What this task involves
Identify each line below containing the string "runs" and copy it.

The records
◇ ◇ ◇ ◇
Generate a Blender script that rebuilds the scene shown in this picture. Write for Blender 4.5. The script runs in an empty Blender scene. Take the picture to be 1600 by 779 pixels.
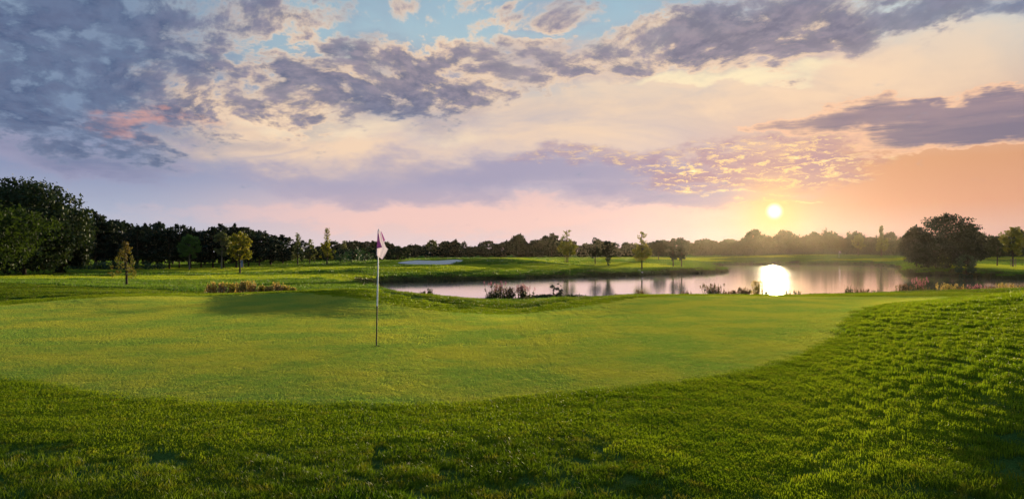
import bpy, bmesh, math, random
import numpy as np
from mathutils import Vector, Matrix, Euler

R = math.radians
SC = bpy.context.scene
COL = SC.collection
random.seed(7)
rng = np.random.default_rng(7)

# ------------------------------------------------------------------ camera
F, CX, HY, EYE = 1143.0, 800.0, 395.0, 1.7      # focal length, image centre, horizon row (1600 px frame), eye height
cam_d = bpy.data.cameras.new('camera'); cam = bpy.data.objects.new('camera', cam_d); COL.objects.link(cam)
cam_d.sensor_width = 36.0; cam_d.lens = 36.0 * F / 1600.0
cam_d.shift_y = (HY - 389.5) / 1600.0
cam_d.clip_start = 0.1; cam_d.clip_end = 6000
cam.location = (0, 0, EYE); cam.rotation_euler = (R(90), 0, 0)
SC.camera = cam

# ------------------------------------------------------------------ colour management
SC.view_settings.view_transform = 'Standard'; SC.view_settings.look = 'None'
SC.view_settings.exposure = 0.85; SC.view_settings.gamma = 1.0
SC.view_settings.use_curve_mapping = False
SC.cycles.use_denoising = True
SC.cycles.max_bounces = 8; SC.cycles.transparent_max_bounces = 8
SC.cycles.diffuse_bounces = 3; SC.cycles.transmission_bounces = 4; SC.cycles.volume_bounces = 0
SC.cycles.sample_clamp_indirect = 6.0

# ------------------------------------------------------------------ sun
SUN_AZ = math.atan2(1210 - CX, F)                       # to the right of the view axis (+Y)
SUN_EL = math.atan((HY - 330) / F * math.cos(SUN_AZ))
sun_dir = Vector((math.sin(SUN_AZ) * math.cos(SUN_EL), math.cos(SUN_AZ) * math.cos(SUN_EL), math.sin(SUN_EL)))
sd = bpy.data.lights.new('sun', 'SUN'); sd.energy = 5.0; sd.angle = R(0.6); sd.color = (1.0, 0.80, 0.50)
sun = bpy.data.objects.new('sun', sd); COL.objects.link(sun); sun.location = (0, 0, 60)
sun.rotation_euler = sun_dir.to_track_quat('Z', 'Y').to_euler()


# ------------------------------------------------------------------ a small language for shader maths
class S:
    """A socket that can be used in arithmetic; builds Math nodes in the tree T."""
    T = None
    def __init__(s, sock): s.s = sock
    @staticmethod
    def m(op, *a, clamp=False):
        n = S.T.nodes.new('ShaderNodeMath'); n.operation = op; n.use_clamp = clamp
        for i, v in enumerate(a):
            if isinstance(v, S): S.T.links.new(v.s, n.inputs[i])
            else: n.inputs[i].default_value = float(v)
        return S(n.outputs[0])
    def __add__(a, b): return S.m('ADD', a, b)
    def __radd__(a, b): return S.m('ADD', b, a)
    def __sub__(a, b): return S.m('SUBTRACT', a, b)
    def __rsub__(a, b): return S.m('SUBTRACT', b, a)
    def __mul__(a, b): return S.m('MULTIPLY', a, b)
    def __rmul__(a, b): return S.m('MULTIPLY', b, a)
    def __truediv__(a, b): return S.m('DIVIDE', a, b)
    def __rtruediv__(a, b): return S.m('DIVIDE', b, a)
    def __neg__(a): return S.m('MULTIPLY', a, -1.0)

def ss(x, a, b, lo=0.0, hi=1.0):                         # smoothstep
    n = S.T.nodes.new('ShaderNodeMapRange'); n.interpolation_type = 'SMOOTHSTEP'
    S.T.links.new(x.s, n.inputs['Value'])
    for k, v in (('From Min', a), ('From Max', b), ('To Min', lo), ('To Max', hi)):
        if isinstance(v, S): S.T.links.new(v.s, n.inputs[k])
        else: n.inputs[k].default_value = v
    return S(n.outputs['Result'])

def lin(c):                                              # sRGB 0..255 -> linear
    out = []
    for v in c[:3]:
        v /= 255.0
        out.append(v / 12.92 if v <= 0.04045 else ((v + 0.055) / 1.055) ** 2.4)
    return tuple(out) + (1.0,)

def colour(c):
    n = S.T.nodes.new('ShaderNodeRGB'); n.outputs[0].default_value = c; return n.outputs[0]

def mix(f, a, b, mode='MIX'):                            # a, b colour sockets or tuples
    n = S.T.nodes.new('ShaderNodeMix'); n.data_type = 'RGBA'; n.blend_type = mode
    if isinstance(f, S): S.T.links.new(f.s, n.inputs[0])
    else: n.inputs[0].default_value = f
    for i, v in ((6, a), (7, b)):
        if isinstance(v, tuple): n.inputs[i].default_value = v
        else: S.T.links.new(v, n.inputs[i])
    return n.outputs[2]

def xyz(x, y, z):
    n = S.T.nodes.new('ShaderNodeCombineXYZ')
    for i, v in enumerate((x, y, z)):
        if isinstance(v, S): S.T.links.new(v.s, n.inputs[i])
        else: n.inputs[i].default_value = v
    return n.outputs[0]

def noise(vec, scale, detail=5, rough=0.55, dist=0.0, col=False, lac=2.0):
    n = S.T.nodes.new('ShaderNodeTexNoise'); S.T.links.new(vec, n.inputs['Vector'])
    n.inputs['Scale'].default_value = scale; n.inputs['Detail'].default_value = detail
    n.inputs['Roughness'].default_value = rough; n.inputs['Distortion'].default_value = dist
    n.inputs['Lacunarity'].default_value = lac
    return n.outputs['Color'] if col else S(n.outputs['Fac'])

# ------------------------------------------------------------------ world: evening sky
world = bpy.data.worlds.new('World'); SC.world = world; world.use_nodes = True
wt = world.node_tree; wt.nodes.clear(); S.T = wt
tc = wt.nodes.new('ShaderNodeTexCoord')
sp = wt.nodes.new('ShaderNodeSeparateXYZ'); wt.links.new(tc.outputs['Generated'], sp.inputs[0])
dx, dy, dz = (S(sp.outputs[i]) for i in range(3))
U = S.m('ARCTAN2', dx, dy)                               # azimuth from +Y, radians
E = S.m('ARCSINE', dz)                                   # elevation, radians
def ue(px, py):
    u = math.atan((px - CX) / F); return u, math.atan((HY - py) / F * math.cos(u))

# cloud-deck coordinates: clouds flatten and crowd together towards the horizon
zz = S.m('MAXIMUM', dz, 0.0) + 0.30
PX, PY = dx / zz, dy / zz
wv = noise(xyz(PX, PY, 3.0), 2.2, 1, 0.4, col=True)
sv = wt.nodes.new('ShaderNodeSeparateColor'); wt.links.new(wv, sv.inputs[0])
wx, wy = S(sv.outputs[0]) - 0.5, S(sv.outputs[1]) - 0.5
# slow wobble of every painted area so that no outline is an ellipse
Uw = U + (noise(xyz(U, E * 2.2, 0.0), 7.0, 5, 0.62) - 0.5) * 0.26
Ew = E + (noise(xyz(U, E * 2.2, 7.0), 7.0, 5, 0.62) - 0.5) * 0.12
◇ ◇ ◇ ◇
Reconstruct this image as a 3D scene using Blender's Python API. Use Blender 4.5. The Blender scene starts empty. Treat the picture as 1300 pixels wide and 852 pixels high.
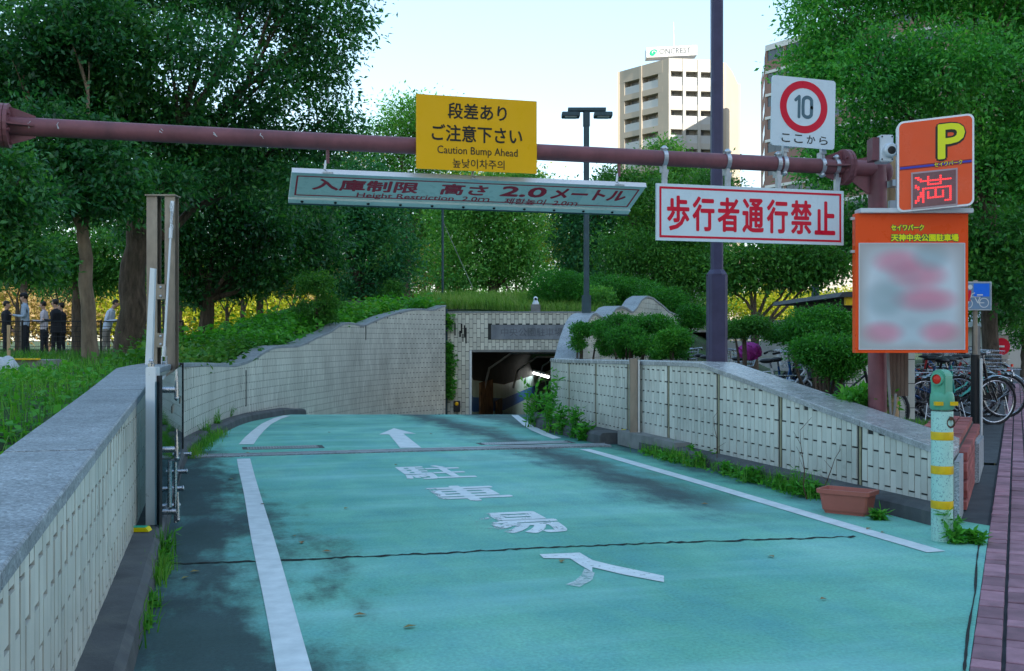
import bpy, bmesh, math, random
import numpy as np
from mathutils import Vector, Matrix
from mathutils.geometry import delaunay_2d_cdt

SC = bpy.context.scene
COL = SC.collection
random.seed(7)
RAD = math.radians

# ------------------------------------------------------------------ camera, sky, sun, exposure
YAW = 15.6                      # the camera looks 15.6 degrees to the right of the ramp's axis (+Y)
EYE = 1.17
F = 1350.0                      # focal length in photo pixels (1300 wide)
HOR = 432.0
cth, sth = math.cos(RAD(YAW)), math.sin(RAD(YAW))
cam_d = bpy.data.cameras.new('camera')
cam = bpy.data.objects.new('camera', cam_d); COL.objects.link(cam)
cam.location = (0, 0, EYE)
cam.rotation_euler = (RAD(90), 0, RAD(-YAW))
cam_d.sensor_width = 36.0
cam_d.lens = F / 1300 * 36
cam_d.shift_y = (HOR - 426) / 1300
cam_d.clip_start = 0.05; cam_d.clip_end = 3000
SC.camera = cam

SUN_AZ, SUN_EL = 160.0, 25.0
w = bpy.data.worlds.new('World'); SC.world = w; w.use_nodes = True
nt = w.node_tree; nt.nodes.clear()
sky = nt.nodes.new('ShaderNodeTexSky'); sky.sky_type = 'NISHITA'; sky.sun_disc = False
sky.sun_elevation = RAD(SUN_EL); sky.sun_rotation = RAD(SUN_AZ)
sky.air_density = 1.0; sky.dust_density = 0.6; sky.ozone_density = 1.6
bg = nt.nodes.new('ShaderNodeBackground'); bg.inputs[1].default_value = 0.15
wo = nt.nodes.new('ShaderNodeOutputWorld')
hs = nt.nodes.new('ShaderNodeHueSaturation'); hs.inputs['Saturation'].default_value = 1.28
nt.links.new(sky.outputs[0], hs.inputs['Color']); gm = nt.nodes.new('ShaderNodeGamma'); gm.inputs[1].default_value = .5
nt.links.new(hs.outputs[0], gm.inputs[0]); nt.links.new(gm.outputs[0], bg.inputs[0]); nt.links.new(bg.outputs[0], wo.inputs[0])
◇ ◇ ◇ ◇
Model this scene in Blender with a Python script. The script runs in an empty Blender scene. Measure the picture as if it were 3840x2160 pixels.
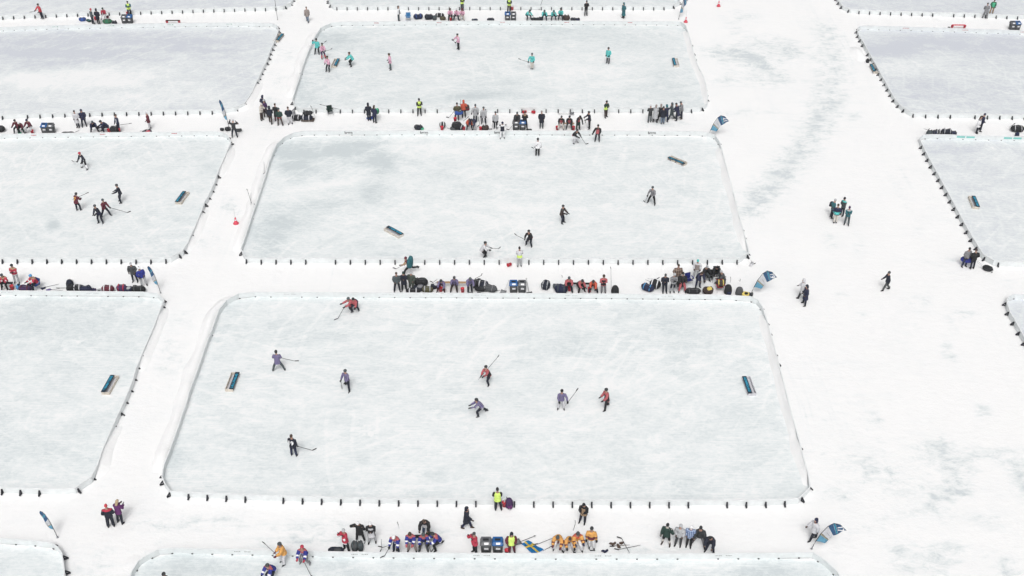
◇ ◇ ◇ ◇
Answer to this task
Generate a Blender script that rebuilds the scene shown in this picture. Write for Blender 4.5. The script runs in an empty Blender scene. Take the picture to be 1600 by 779 pixels.
Model this scene in Blender with a Python script. The script runs in an empty Blender scene. Measure the picture as if it were 3840x2160 pixels.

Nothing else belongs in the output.